Die beiden geben an, ähnlich Groganz’: Die Gerichte spielten nicht mit. Sie seien Opfer einer Justiz, die im Zweifel eher der Mutter zugetan ist als dem Vater. Von Willkür ist die Rede, gegen die sie als Väter verdammt seien, anzukämpfen. Bei seinem Plädoyer vergießt der Ehinger Tränen.
Im Detail erläutert Tobias Mästle bei seiner Urteilsbegründung, warum Groganz mit seiner Berufung keinen Erfolg hat und sich nicht mit dem Verweis auf die Meinungsfreiheit herauswinden könne. Als problematisch beurteilt Mästle die plakative Behauptung Groganz’ in der Überschrift des Artikels, in dem es um die vermeintliche psychische Störung des Familienrichters geht. Zudem liege der Schwerpunkt in den Beiträgen nicht auf der Sache – nämlich, dass Groganz mit den Urteilen des Familiengerichts nicht einverstanden war und ist.
Diese zu kritisieren, hob Mästle hervor, sei Groganz’ Recht, er dürfe dies auch „scharf und überspitzt“tun. Wenn sich zwei Drittel der Beiträge jedoch mit der Psyche eines Familienrichters befassten, gerate der nötige „Sachbezug“der Kritik in den Hintergrund.
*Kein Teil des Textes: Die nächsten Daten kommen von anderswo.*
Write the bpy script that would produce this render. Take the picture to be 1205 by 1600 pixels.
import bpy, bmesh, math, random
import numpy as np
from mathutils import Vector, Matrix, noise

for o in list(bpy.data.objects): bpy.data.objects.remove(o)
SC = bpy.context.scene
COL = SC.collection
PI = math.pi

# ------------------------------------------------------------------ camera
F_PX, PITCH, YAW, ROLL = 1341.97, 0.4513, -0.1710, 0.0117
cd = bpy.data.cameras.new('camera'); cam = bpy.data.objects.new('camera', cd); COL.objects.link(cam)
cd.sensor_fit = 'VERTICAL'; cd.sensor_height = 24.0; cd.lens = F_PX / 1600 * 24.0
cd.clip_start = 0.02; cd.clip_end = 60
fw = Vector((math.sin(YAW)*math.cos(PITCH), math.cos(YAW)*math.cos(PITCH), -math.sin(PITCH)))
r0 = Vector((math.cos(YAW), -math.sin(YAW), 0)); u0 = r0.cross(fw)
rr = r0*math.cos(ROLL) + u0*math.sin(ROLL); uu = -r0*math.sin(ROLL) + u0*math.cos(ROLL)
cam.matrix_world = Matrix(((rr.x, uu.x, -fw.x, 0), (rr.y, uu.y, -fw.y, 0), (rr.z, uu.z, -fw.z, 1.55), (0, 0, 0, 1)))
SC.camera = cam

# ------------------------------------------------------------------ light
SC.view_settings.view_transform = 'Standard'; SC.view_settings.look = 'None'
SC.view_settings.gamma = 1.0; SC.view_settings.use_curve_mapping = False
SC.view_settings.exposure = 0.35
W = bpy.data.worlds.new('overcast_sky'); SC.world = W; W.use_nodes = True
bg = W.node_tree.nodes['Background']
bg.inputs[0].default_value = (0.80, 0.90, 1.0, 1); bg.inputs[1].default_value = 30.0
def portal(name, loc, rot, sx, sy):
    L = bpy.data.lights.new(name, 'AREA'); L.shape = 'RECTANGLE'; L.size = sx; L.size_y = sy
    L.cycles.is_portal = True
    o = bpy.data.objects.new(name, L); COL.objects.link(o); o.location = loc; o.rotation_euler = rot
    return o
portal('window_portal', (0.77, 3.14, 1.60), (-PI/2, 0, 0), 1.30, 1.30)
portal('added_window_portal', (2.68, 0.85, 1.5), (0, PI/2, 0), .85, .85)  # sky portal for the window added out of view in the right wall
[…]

Zufrieden ist Groganz am Ende nicht. Zwar muss er statt 80 Tagessätzen à 40 Euro „nur“noch 70 Tagessätze berappen. Er pocht jedoch weiter auf Freispruch und kündigt an, nun Revision einzulegen. Hat er damit beim Oberlandesgericht keinen Erfolg, will er sich ans Bundesverfassungsgericht wenden. Und danach, so kündigt er an: an den Europäischen Gerichtshof für Menschenrechte.
Der Ehinger, so scheint es, ist sich seiner Sache ziemlich sicher. Zwar wurde er nun schon zwei mal verurteilt wegen Beleidigung des Familienrichters. Er denke jedoch nicht daran, die entsprechenden Beiträge von seiner Homepage zu entfernen.